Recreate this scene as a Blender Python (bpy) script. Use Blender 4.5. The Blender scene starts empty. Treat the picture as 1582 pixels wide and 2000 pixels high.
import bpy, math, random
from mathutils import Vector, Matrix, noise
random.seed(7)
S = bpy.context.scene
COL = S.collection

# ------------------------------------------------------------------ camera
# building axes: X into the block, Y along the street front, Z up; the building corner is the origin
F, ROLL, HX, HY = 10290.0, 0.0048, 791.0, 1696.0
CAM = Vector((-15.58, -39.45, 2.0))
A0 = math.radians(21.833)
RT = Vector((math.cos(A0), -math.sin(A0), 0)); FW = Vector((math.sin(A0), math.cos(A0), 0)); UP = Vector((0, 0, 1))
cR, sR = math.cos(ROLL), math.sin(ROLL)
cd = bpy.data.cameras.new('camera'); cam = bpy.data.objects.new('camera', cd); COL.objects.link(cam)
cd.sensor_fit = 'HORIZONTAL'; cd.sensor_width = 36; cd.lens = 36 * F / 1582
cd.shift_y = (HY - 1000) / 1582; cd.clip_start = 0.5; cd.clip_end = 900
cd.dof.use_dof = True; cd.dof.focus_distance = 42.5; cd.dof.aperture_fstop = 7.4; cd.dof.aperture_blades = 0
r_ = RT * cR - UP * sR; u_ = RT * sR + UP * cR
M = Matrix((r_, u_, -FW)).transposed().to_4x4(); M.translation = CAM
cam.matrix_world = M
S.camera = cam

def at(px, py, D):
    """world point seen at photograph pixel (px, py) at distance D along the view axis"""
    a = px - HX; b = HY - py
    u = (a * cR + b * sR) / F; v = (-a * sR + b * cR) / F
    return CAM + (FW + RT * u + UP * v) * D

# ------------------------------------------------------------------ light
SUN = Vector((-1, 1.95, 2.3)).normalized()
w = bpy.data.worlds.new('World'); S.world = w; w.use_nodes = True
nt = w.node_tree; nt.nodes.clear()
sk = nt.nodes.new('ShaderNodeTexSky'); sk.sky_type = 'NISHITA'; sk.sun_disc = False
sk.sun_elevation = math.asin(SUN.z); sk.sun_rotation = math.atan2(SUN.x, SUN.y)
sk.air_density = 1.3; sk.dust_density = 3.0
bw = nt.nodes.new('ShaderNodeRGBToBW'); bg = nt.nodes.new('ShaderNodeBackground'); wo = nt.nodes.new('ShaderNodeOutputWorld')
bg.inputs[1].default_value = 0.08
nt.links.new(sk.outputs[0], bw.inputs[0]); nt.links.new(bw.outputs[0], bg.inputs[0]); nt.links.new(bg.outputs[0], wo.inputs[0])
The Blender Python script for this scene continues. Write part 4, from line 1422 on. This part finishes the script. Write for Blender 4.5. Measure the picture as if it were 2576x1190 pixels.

- - - - -

Set exercise
Scan the material above for the word "from". Copy each line where it occurs.

Correct result
from mathutils import Vector, Matrix, noise
The Blender Python script for this scene continues. Write part 4, from line 1422 on. This part finishes the script. Write for Blender 4.5. Measure the picture as if it were 2576x1190 pixels.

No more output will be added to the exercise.